Tra le maglie dell’inchiesta, va ricordato, oltre alle pressioni sugli organi di giustizia, si ritroverebbe traccia pure degli scandali sul piano eolico in Sardegna; la campagna di diffamazione in danno i Caldoro, candidato a Presidente della regione Campania, al fine di favorire la candidatura di Cosentino; e poi materiale relativo al giudizio sull’esclusione della lista “Per la Lombardia” di Roberto Formigoni (attuale presidente della commissione Agricoltura della Camera ndr) dalla competizione elettorale per il voto lombardo del 2008 e il tentativo di organizzare un’ispezione presso gli uffici della Corte di appello di Milano finalizzata alla riammissione della lista. E, secondo gli inquirenti, «il senatore Verdini e l’ex senatore Dell’Utri, unitamente all’allora deputato Nicola Cosentino», avrebbero avuto «il loro peso nelle relazioni politiche ed esterne che si assumono funzionali al raggiungimento dei progetti illeciti».

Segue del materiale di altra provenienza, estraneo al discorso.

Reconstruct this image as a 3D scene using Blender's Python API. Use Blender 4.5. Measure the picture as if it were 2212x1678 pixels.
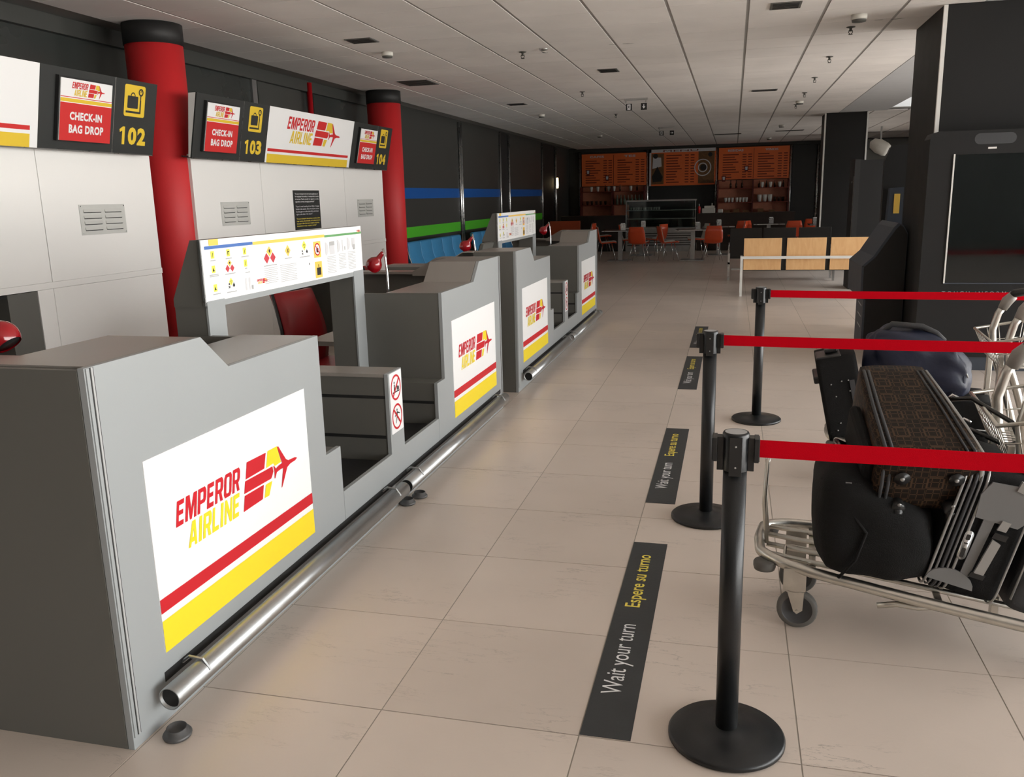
import bpy, bmesh, math, random
from mathutils import Vector, Matrix, noise
random.seed(7)
sc = bpy.context.scene
for o in list(bpy.data.objects): bpy.data.objects.remove(o)
col = sc.collection
PI = math.pi
R = math.radians

# ------------------------------------------------------------------ camera
def basis(yaw, pitch, roll):
    f = Vector((math.sin(yaw)*math.cos(pitch), math.cos(yaw)*math.cos(pitch), math.sin(pitch)))
    r0 = Vector((math.cos(yaw), -math.sin(yaw), 0)); u0 = r0.cross(f)
    r = r0*math.cos(roll)+u0*math.sin(roll); u = -r0*math.sin(roll)+u0*math.cos(roll)
    return r, u, f
cr, cu, cf = basis(-.252437, -.219, -.02464)
cam = bpy.data.cameras.new('camera'); camo = bpy.data.objects.new('camera', cam); col.objects.link(camo)
cam.sensor_width = 36; cam.lens = 1851.4/2212*36; cam.clip_start = .05; cam.clip_end = 200
camo.matrix_world = Matrix(((cr.x, cu.x, -cf.x, 0), (cr.y, cu.y, -cf.y, 0), (cr.z, cu.z, -cf.z, 1.6), (0, 0, 0, 1)))
sc.camera = camo

# ------------------------------------------------------------------ world, light, exposure
w = bpy.data.worlds.new('world'); sc.world = w; w.use_nodes = True
nt = w.node_tree; bg = nt.nodes['Background']
# bright hazy sky: lightest at the horizon, dimmer overhead; sunlit apron below the horizon
tcw = nt.nodes.new('ShaderNodeTexCoord'); sxyz = nt.nodes.new('ShaderNodeSeparateXYZ'); ramp = nt.nodes.new('ShaderNodeValToRGB'); mpr = nt.nodes.new('ShaderNodeMapRange')
nt.links.new(tcw.outputs['Generated'], sxyz.inputs[0]); mpr.inputs['From Min'].default_value = -1; nt.links.new(sxyz.outputs['Z'], mpr.inputs['Value']); nt.links.new(mpr.outputs['Result'], ramp.inputs['Fac'])
el = ramp.color_ramp.elements
el[0].position = .0; el[0].color = (1, .965, .915, 1); el[1].position = 1.0; el[1].color = (.38, .40, .42, 1)
for p_, c_ in ((.485, (1, .965, .915, 1)), (.515, (.80, .80, .79, 1)), (.75, (.55, .565, .58, 1))):
    e_ = ramp.color_ramp.elements.new(p_); e_.color = c_
nt.links.new(ramp.outputs['Color'], bg.inputs['Color']); bg.inputs['Strength'].default_value = 13.2
def area(name, loc, size, sizey, rot, energy, color, portal=False, spread=None):
    l = bpy.data.lights.new(name, 'AREA'); l.shape = 'RECTANGLE'; l.size = size; l.size_y = sizey; l.energy = energy; l.color = color
    if portal: l.cycles.is_portal = True
    if spread: l.spread = spread
    o = bpy.data.objects.new(name, l); o.location = loc; o.rotation_euler = rot; col.objects.link(o); return o
area('window_light_portal', (6.65, 3.8, 1.55), 2.95, 20.4, (0, R(90), 0), 1, (1, 1, 1), True)
area('skylight_portal', (3.7, 16.0, 3.75), 1.7, 6.4, (0, 0, 0), 1, (1, 1, 1), True)
area('cafe_window_portal', (6.65, 23.5, 1.4), 1.0, 5.0, (0, R(90), 0), 1, (1, 1, 1), True)
sc.view_settings.view_transform = 'Standard'; sc.view_settings.look = 'None'
sc.view_settings.exposure = 0.0; sc.view_settings.gamma = 1; sc.view_settings.use_curve_mapping = False

# ------------------------------------------------------------------ materials
def lin(c):
    c = c/255
    return c/12.92 if c <= .04045 else ((c+.055)/1.055)**2.4
def rgb(r, g, b): return (lin(r), lin(g), lin(b))
MATS = {}
def mat(name, color, rough=.5, metal=0, var=.06, scale=6., bump=0., bscale=60., emit=0, spec=None, coat=0, rvar=.05, alpha=None):
    m = bpy.data.materials.new(name); m.use_nodes = True; n = m.node_tree; L = n.links
    b = n.nodes['Principled BSDF']
    tc = n.nodes.new('ShaderNodeTexCoord'); nz = n.nodes.new('ShaderNodeTexNoise')
    nz.inputs['Scale'].default_value = scale; nz.inputs['Detail'].default_value = 4
    L.new(tc.outputs['Object'], nz.inputs['Vector'])
    mx = n.nodes.new('ShaderNodeMix'); mx.data_type = 'RGBA'
    mx.inputs['A'].default_value = tuple(max(0, x*(1-var)) for x in color)+(1,)
    mx.inputs['B'].default_value = tuple(min(1, x*(1+var)) for x in color)+(1,)
    L.new(nz.outputs['Fac'], mx.inputs['Factor']); L.new(mx.outputs['Result'], b.inputs['Base Color'])
    mr = n.nodes.new('ShaderNodeMapRange'); mr.inputs['To Min'].default_value = max(.02, rough-rvar); mr.inputs['To Max'].default_value = min(1, rough+rvar)
    L.new(nz.outputs['Fac'], mr.inputs['Value']); L.new(mr.outputs['Result'], b.inputs['Roughness'])
    b.inputs['Metallic'].default_value = metal
    if spec is not None: b.inputs['Specular IOR Level'].default_value = spec
    if coat: b.inputs['Coat Weight'].default_value = coat; b.inputs['Coat Roughness'].default_value = .08
    if emit:
        b.inputs['Emission Strength'].default_value = emit; L.new(mx.outputs['Result'], b.inputs['Emission Color'])
    if bump:
        n2 = n.nodes.new('ShaderNodeTexNoise'); n2.inputs['Scale'].default_value = bscale; n2.inputs['Detail'].default_value = 6
        L.new(tc.outputs['Object'], n2.inputs['Vector'])
        bp = n.nodes.new('ShaderNodeBump'); bp.inputs['Strength'].default_value = bump; bp.inputs['Distance'].default_value = .004
        L.new(n2.outputs['Fac'], bp.inputs['Height']); L.new(bp.outputs['Normal'], b.inputs['Normal'])
    MATS[name] = m; return m
def glass(name, tint=(.9, .95, .93), fac=.12):
    m = bpy.data.materials.new(name); m.use_nodes = True; n = m.node_tree; n.nodes.remove(n.nodes['Principled BSDF'])
    t = n.nodes.new('ShaderNodeBsdfTransparent'); t.inputs[0].default_value = tint+(1,)
    g = n.nodes.new('ShaderNodeBsdfGlossy'); g.inputs['Roughness'].default_value = .03
    fr = n.nodes.new('ShaderNodeFresnel'); fr.inputs['IOR'].default_value = 1.45
    mxx = n.nodes.new('ShaderNodeMixShader'); n.links.new(fr.outputs[0], mxx.inputs[0]); n.links.new(t.outputs[0], mxx.inputs[1]); n.links.new(g.outputs[0], mxx.inputs[2])
    n.links.new(mxx.outputs[0], n.nodes['Material Output'].inputs[0]); MATS[name] = m; return m

def tile_mat(name, base, rough, veins=True, rand=.07):
    m = bpy.data.materials.new(name); m.use_nodes = True; n = m.node_tree; L = n.links; b = n.nodes['Principled BSDF']
    ge = n.nodes.new('ShaderNodeNewGeometry'); oi = n.nodes.new('ShaderNodeObjectInfo')
    nz = n.nodes.new('ShaderNodeTexNoise'); nz.inputs['Scale'].default_value = 1.3; nz.inputs['Detail'].default_value = 5
    L.new(ge.outputs['Position'], nz.inputs['Vector'])
    mx = n.nodes.new('ShaderNodeMix'); mx.data_type = 'RGBA'
    mx.inputs['A'].default_value = tuple(x*.86 for x in base)+(1,); mx.inputs['B'].default_value = tuple(min(1, x*1.14) for x in base)+(1,)
    L.new(nz.outputs['Fac'], mx.inputs['Factor'])
    out = mx.outputs['Result']
    # per-tile shade
    hs = n.nodes.new('ShaderNodeHueSaturation'); mr = n.nodes.new('ShaderNodeMapRange')
    mr.inputs['To Min'].default_value = 1-rand; mr.inputs['To Max'].default_value = 1+rand
    L.new(oi.outputs['Random'], mr.inputs['Value']); L.new(mr.outputs['Result'], hs.inputs['Value']); L.new(out, hs.inputs['Color']); out = hs.outputs['Color']
    if veins:
        mp = n.nodes.new('ShaderNodeMapping'); mp.inputs['Rotation'].default_value = (0, 0, R(28)); mp.inputs['Scale'].default_value = (1.0, 5.5, 1)
        L.new(ge.outputs['Position'], mp.inputs['Vector'])
        v = n.nodes.new('ShaderNodeTexNoise'); v.inputs['Scale'].default_value = 1.7; v.inputs['Detail'].default_value = 8; v.inputs['Roughness'].default_value = .65
        L.new(mp.outputs[0], v.inputs['Vector'])
        cr_ = n.nodes.new('ShaderNodeValToRGB'); e = cr_.color_ramp.elements; e[0].position = .492; e[0].color = (0, 0, 0, 1); e[1].position = .5; e[1].color = (1, 1, 1, 1)
        x = cr_.color_ramp.elements.new(.508); x.color = (0, 0, 0, 1)
        L.new(v.outputs['Fac'], cr_.inputs['Fac'])
        n3 = n.nodes.new('ShaderNodeTexNoise'); n3.inputs['Scale'].default_value = 2.4; L.new(ge.outputs['Position'], n3.inputs['Vector'])
        r3 = n.nodes.new('ShaderNodeMapRange'); r3.inputs['From Min'].default_value = .5; r3.inputs['From Max'].default_value = .7; r3.inputs['To Max'].default_value = .85
        L.new(n3.outputs['Fac'], r3.inputs['Value'])
        ml = n.nodes.new('ShaderNodeMath'); ml.operation = 'MULTIPLY'; L.new(cr_.outputs['Color'], ml.inputs[0]); L.new(r3.outputs['Result'], ml.inputs[1])
        m2 = n.nodes.new('ShaderNodeMix'); m2.data_type = 'RGBA'; m2.inputs['B'].default_value = tuple(x*.45 for x in base)+(1,)
        L.new(ml.outputs[0], m2.inputs['Factor']); L.new(out, m2.inputs['A']); out = m2.outputs['Result']
        gr = n.nodes.new('ShaderNodeTexNoise'); gr.inputs['Scale'].default_value = 90; gr.inputs['Detail'].default_value = 3; L.new(ge.outputs['Position'], gr.inputs['Vector'])
        bp = n.nodes.new('ShaderNodeBump'); bp.inputs['Strength'].default_value = .12; bp.inputs['Distance'].default_value = .002
        L.new(gr.outputs['Fac'], bp.inputs['Height']); L.new(bp.outputs['Normal'], b.inputs['Normal'])
    else:
        gr = n.nodes.new('ShaderNodeTexNoise'); gr.inputs['Scale'].default_value = 160; gr.inputs['Detail'].default_value = 5; L.new(ge.outputs['Position'], gr.inputs['Vector'])
        bp = n.nodes.new('ShaderNodeBump'); bp.inputs['Strength'].default_value = .3; bp.inputs['Distance'].default_value = .003
        L.new(gr.outputs['Fac'], bp.inputs['Height']); L.new(bp.outputs['Normal'], b.inputs['Normal'])
    L.new(out, b.inputs['Base Color']); b.inputs['Roughness'].default_value = rough
    MATS[name] = m; return m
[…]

I due senatori, unitamente ad altri imputati, sarebbero indagati per aver «costituito, organizzato e diretto un’associazione per delinquere, diretta a realizzare una serie indeterminata di delitti di corruzione, abuso d’ufficio, illecito finanziamento, diffamazione e violenza privata; associazione caratterizzata inoltre dalla segretezza degli scopi, dell’attività e della composizione del sodalizio e volta altresì a condizionare il funzionamento di organi costituzionali e di rilevanza costituzionale, nonché di apparati della pubblica amministrazione dello Stato con l’obiettivo di rafforzare sia la propria capacità di penetrazione negli apparati medesimi mediante il collocamento in posizioni di rilievo di persone a sé gradite, sia il proprio potere di influenza che la propria forza economico-finanziaria».